Expliquons d’abord comment il peut y avoir pluralité d’intelligences, d’âmes et d’êtres. Si nous considérons les choses qui procèdent des premiers principes, comme ce sont des nombres[1] et non des grandeurs, nous aurons également à nous demander comment elles remplissent l’univers. Cette pluralité qui naît ainsi des premiers principes ne nous aide donc en rien à résoudre notre question, puisque nous avons accordé que l’Être est multiple par la différence [des êtres qui procèdent de lui], et non par le lieu : car il est tout entier à la fois quoiqu’il soit multiple ; « l’être touche partout à l’être[2], » [comme le dit Parménide], et il est partout présent tout entier. L’Intelligence est également multiple par la différence [des intelligences qui procèdent d’elle] et non par le lieu : elle est tout entière partout. Il en est ainsi des âmes ; même leur partie qui est divisible dans les corps est indivisible par sa nature[3]. Mais les corps sont étendus parce que l’Âme leur est présente[4] ; ou plutôt, c’est parce qu’il y a des corps dans le monde sensible, c’est parce que la puissance de l’Âme [universelle] qui est en eux se manifeste dans toutes leurs parties, que l’Âme semble avoir elle-même des parties.
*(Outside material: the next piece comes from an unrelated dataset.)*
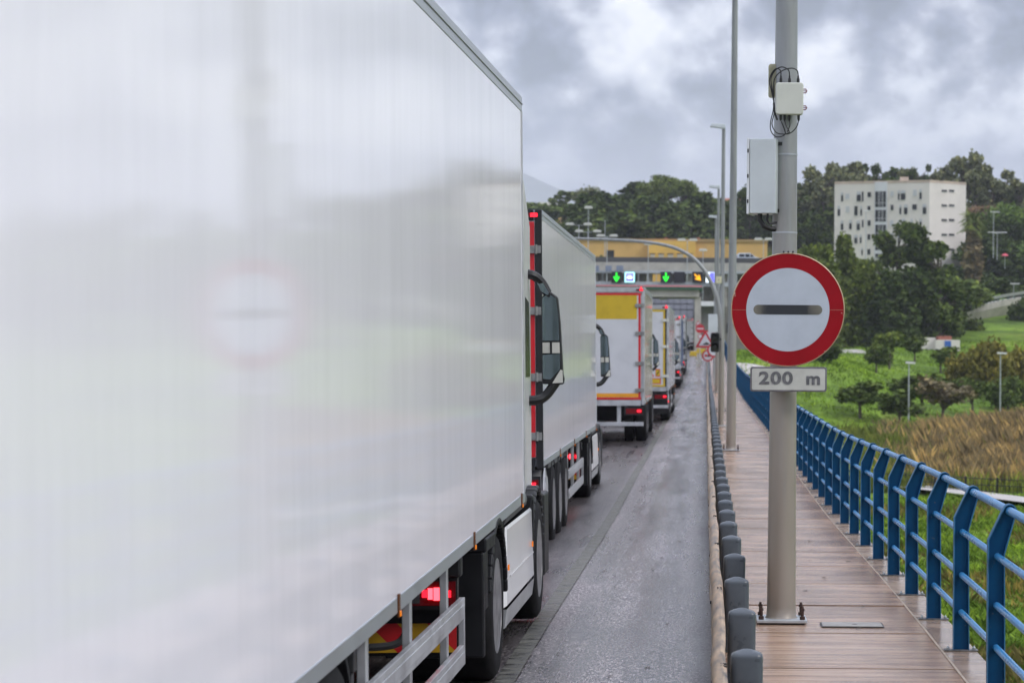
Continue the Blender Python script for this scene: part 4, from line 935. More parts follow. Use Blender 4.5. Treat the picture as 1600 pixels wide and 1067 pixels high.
def signal(x0, x1, y0, y1, kind, label):
    c = P((x0+x1)/2, (y0+y1)/2, GY_-.3); w = (x1-x0)*GY_/F; h = (y1-y0)*GY_/F
    t = thing('lane_signal', label, 'lane signal', c, 0, 'lane signals on the gantry')
    b = MB(); b.box((-w/2, 0, -h/2), (w/2, .25, h/2)); b.build('signal_box', M['sigblack'], t, bevel=.02)
    b = MB(); b.box((-w*.1, .25, -h*.3), (w*.1, .62, -h*.2)); b.build('mounting_arm', M['steel'], t)
    s = h*.42; b = MB(); y = -.012
    if kind in ('down', 'diag'):
        sh = [(-.13, 1), (.13, 1), (.13, -.1), (.52, .28), (.66, .05), (0, -1), (-.66, .05), (-.52, .28), (-.13, -.1)]
        a = 0 if kind == 'down' else R(45)
        pts = [(s*(x*math.cos(a)-z*math.sin(a)), s*(x*math.sin(a)+z*math.cos(a))) for x, z in sh]
        b.prism([(x, y+.01, z) for x, z in pts[::-1]], (0, -.01, 0)); b.build('arrow', M['siggreen'] if kind == 'down' else M['sigamber'], t)
    elif kind == 'car':
        def rr(f, m, yy): q = MB(); q.add([(x, yy, z) for x, z in rrect(w*f, h*f, .1*f)], [tuple(range(28))]); q.build('lit_border' if f > .8 else 'lit_panel', m, t)
        rr(.97, M['sigcyan'], -.004); rr(.84, M['sigwhite'], -.008); rr(.74, M['sigblue'], -.012)
        b.prism([(x*s, y-.004, z*s) for x, z in [(-.55, -.35), (.55, -.35), (.6, .05), (.36, .42), (-.36, .42), (-.6, .05)]], (0, -.006, 0)); b.build('car_symbol', M['sigwhite'], t)
        b = MB(); flat(b, -.32*s, .32*s, .06*s, .26*s, y-.014); flat(b, -.5*s, -.3*s, -.5*s, -.35*s, y-.014); b.build('car_window', M['sigblue'], t)
    elif kind == 'page':
        q = MB(); flat(q, -w*.47, w*.47, -h*.47, h*.47, -.004); q.build('lit_panel', M['sigwhite'], t)
        q = MB(); flat(q, -w*.05, w*.42, -h*.2, h*.42, -.008); flat(q, w*.15, w*.44, -h*.44, -h*.2, -.008); q.build('lit_symbol', M['sigblue'], t)
signal(955, 971.5, 424.8, 442, 'down', 'leftmost lit green down arrow on a black lane signal')
signal(975.8, 992, 424.8, 441.6, 'car', 'blue lane signal with white car symbol')
signal(1032, 1049, 424.8, 442, 'down', 'lit green down arrow near the middle of the gantry')
signal(1053, 1070, 424.8, 442, 'off', 'unlit black lane signal right of the middle green arrow')
signal(1081.7, 1098.5, 424.8, 442, 'diag', 'lit amber arrow slanting down to the right')
signal(1102.5, 1117, 424.8, 442, 'page', 'blue and white lit signal behind the arched mast')
for i, (x0, x1) in enumerate(((931, 936), (946, 956), (963, 974))):
    b = MB(); pixbox(b, x0, x1, 415, 424, GY_-.1, .1); t = b.build('sign_back', mat('bluegrey_metal', (.20, .24, .32), .5)); tag(t, ['narrow blue-grey sign panel above the gantry, farthest left', 'wide blue-grey sign panel above the leftmost green arrow', 'blue-grey sign panel between the green arrow and the car signal'][i], 'sign panel')
# canopy
cn = thing('canopy', 'flat concrete checkpoint canopy with pink and green roof edge on a square column', 'canopy', (P(1030, 455, 250).x, 250, G0)); c_ = Vector(cn.location)
b = MB(); a0, a1 = P(900, 445, 250), P(1097, 449.5, 250); zt = .5*(a0.z+a1.z)
b.box((a0.x, 250, zt-.05), (a1.x, 262, zt+.12)); under(b, cn, 'roof_edge', M['pink'])
b = MB(); b.box((a0.x-.02, 249.97, zt-.30), (a1.x+.02, 262.1, zt-.05)); under(b, cn, 'roof_trim', M['green'])
b = MB(); b.box((a0.x, 250.3, zt-1.05), (a1.x-.3, 261.5, zt-.30)); under(b, cn, 'roof_beam', M['concl'])
for x in (1085.5, 960):
    for yy in (250.6, 260.5):
        a = P(x, 500, 250.6); b = MB(); b.box((a.x, yy, G0-.2), (a.x+.62, yy+.6, zt-1.05)); under(b, cn, 'column', M['concl'])
b = MB(); a = P(1036, 468, 252); b.box((a.x-.4, 252, a.z-.05), (a.x+.4, 252.5, a.z+.1)); b.box((a.x-.03, 252.2, a.z+.1), (a.x+.03, 252.3, zt-1.05)); under(b, cn, 'ceiling_lamp', M['offwhite'])
def building_box(x0, x1, y0, Y, depth, m, name, label, zground=G0, extra=None, cat='building', smallname='wall'):
    a, c = P(x0, y0, Y), P(x1, y0, Y); t = thing(name, label, cat, (.5*(a.x+c.x), Y, zground))
    b = MB(); b.box((a.x, Y, zground-.5), (c.x, Y+depth, .5*(a.z+c.z))); under(b, t, smallname, m)
    if extra: extra(t)
    return t
def panelwall(t):
    b = MB(); Y = 277.95
    for i in range(9):
        x = 1003+i*10; pixbox(b, x, x+.6, 456, 500, Y, .04)
    for y in (465, 474, 483): pixbox(b, 1000, 1084, y, y+.6, Y, .04)
    under(b, t, 'panel_joint', M['grey'])
building_box(1000, 1084, 452, 278, 14, mat('pale_panel', (.28, .29, .33), .5, 0, .08, .5), 'panelled_block', 'grey panelled wall of the checkpoint hall under the canopy', extra=panelwall)
def hallextra(t):
    b = MB(); pixbox(b, 1088, 1131, 471, 478, 270, 3); under(b, t, 'roof_slab', M['white'])
    b = MB(); pixbox(b, 1112, 1120, 500, 535, 271.9, .1); pixbox(b, 1136, 1150, 505, 520, 271.9, .1); under(b, t, 'dark_opening', M['dark'])
building_box(1094, 1178, 479, 272, 16, mat('grey_render', (.20, .19, .17), .8, 0, .2, .4), 'checkpoint_building', 'low grey-brown checkpoint building with thick white roof slab', extra=hallextra)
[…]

Ce qui prouve qu’elle n’est pas divisée comme eux et avec eux, qu’elle est présente tout entière partout, c’est que de sa nature elle est essentiellement une et indivisible. Ainsi, l’unité de l’Âme n’exclut pas la pluralité des âmes[5], pas plus que l’unité de l’Être n’exclut la pluralité des êtres, que la pluralité des intelligibles n’est en contradiction avec l’existence de l’Un.

  1. Voy. ci-après le livre VI.
  2. Parménide, vers 80, éd. Karsten.
  3. Voy. Enn. IV, liv. III, § 19 ; t. II, p. 301.
  4. Voy. Enn. III, liv. VI, § 17 ; t. II, p. 163.
  5. Voy. le livre IX de l’Ennéade IV.